With the Phillies offense employing bold strategies like refusing to work the count, or not knowing what the count is, finding out, and refusing to work it, it’s no surprise they wound up losing 9-0 in the top of the ninth. The Diamondbacks sent young Joe Paterson out there to finish them off, which was key, but we’ll get to that in a bit.
Laynce Nix doubled in Placido Polanco, Shane Victorino hit a three run home run, and Carlos Ruiz followed him with a solo shot. Suddenly, it was 9-5 with nobody out. This resounding salvo was followed quickly by a double play and a ground out and the Phillies ended their night by refusing to get out of their own way.
Now, where was “that vibe” you ask? It’s a bit harder to find here. The initial run of the attempted rally, unlike Teixeira’s blast, involved so little fanfare, it was tough to realize it had even happened. Maybe it was because there weren’t as many Phillies fans at a Dbacks game as there would be Yankees fans at a Red Sox game (scoring runs amidst mostly silence isn’t exactly adrenalin pumping). Maybe because the Phillies knew that it had taken them eight innings to get a single notch on the board against a struggling team. Maybe because nine runs is a lot to score in one inning. Maybe because anyone familiar with the 2012 Phillies offense knew it was enough of a god damn miracle for them to get a single run across at all.
Yes, unlike the Yankees, the Phils had one inning to do their rallying. Which would have made it all the more miraculous, but again, 17 games into the season, it’s becoming clear this team won’t win a whole lot depending on “miracles.”
And lastly, the difference also became that following Ruiz’s home run, Joe Paterson was removed from the game. Once the final three outs were recorded over the next three batters, it became clear that perhaps this had been less of a magical Phillies rally and more of a magical Joe Paterson sucking.
In conclusion
So, why were the Yankees able to mount a miraculous comeback win, while the Phillies faltered? What’s that? “Because the Yankees are a better team than the Phillies?”
Well, yes. But we’ve already come over 1,000 words together, so let’s give this all a point.
The Yankees had more time, starting their rally in the sixth. They had a lineup with multiple power sources. They spread their rally over more than a single pitcher, and they had screaming fans present to appear in the background of their victory shots.
The Phillies had one inning, took advantage of one pitcher, and a couple of their baserunners were due to errors.

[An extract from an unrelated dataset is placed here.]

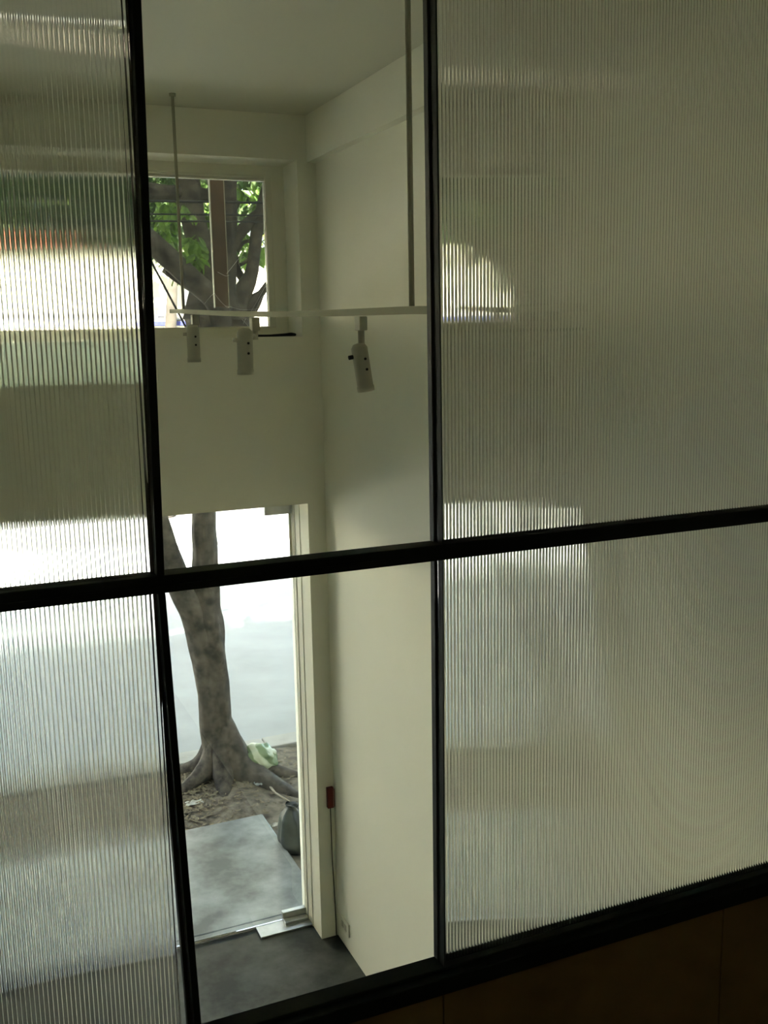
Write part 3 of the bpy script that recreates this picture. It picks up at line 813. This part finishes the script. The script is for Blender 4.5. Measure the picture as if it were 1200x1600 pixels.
# ------------------------------------------------------------------ across the road
hb = empty('far_building', (4.0, 21.0, 0), 'sunlit pale cream building with a dark blue sign band across the road', 'building')
bm = bmesh.new(); box(bm, -16, 7.6, 21.0, 27.0, 0.03, 5.35); link('wall', bm, PALE, hb)
for k_ in range(7):
    bm = bmesh.new(); box(bm, -15.8 + 3.3 * k_, -12.7 + 3.3 * k_, 20.93, 21.02, 0.05, 3.0, 0.02); link('shopfront', bm, NOBOUNCE, hb)  # unseen dark fronts, added to cut light bouncing to the gallery ceiling
sx0 = at(236, 506, 20.9).x; sx1 = at(300, 504, 20.9).x
bm = bmesh.new(); box(bm, sx0 - 6, sx1 + 0.2, 20.75, 20.97, at(260, 509, 20.9).z, at(260, 502, 20.9).z, 0.01); link('sign_band', bm, BLUE, hb)
k = 0
for px0, px1, m in ((238, 255, WHITEB), (255.5, 268, WHITEB), (268, 279, GREYB), (279.5, 300, WHITEB)):
    x0 = at(px0, 515, 20.9).x; x1 = at(px1, 515, 20.9).x
    bm = bmesh.new(); box(bm, x0, x1 - 0.02, 20.90 - 0.03 * (k % 2), 20.99, 0.03, 3.65, 0.01); link('shutter', bm, m, hb); k += 1
for px0, px1, y0, y1, m in ((286, 301, 484, 452, WHITEB), (246, 255, 494, 484, GREYB), (262, 285, 500, 497, GREYB), (276, 285, 499, 490, PALE)):
    a = at(px0, y0, 20.95); c = at(px1, y1, 20.95)
    bm = bmesh.new(); box(bm, a.x, c.x, 20.9, 20.995, a.z, c.z, 0.01); link('window_panel', bm, m, hb)
bm = bmesh.new()
vs = [bm.verts.new(v) for v in ((-9.4, 20.6, 5.35), (-2.6, 20.6, 5.35), (-2.6, 27.4, 5.35), (-9.4, 27.4, 5.35), (-9.4, 24, 6.1), (-2.6, 24, 6.1))]
for f in ((0, 1, 5, 4), (2, 3, 4, 5), (0, 4, 3), (1, 2, 5), (0, 3, 2, 1)): bm.faces.new([vs[i] for i in f])
link('roof', bm, ROOF, hb)
b2 = empty('blue_building', (9.6, 21.5, 0), 'light blue fronted building seen low at the right of the upper window', 'building')
bm = bmesh.new(); box(bm, 7.7, 14.0, 21.6, 27, 0.03, 4.6); link('wall', bm, WHITEB, b2)
bm = bmesh.new(); box(bm, 7.75, 13.9, 21.5, 21.595, 0.5, at(405, 442, 21.5).z, 0.01); link('front_panel', bm, CYAN, b2)
bm = bmesh.new(); box(bm, 7.7, 14.0, 21.35, 21.6, at(405, 442, 21.5).z + 0.02, at(405, 438, 21.5).z + 0.05, 0.01); link('canopy', bm, WHITEB, b2)

def far_tree(x, y, h, r, label, n_, mt=LEAFF, tr=0.22, lean=0.0):
    e = empty('far_tree', (x, y, 0), label, 'tree', 'trees across the road')
    bm = bmesh.new(); sp, sr = smooth_path([(x, y, 0), (x + lean * 0.3, y, h * 0.3), (x + lean, y, h * 0.75)], [tr * 1.2, tr, tr * 0.5]); tube(bm, sp, sr, 10, wob=0.15)
    link('trunk', bm, BARKF, e, True)
    bm = bmesh.new()
    crown(bm, (x + lean, y, h), r, n_, 0.22, 0.42, 0.2)
    o = link('foliage', bm, mt, e); o['kind'] = 'stuff'
c = at(240, 470, 20.2)
far_tree(c.x, 20.2, 6.3, (1.6, 1.0, 1.1), 'dark trunked tree standing in front of the pale building, left in the upper window', 700, LEAFD, 0.17, 0.4)
far_tree(1.5, 30.5, 8.0, (3.6, 1.6, 3.2), 'leafy tree behind the red roof on the left', 2600)
far_tree(7.2, 33.5, 8.4, (3.6, 1.8, 3.4), 'bright green tree behind the pale building, centre of the upper window', 2400)
far_tree(14.5, 30.0, 8.6, (4.4, 2.0, 3.8), 'bright green tree behind the blue building', 2600)
far_tree(-8.0, 31.0, 8.0, (5.0, 2.4, 3.4), 'large tree farthest left behind the red roof', 2400)
far_tree(8.3, 18.9, 6.6, (1.7, 1.0, 1.5), 'small tree on the far pavement between the two buildings', 1300, LEAFF, 0.10, 0.3)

True fans will always maintain that hope. But objective baseballers, just hoping to see something ridiculous, may be aided in not wasting their time when faced with these factors. It all comes back to “that vibe.” Are you thinking “Meh,” when the losing team scores a run, or are you thinking “Oh god no…” The Red Sox seem to be entering a new era of “Oh god no…” while the Dbacks’ “Meh” as Polanco scored the Phillies’ first run was so echoing they didn’t even bother to try and throw him out (“Him” being a fragile 36-year-old infielder with little speed).
There is no clock in baseball. But there is in real life. It’s late, man. Go to bed.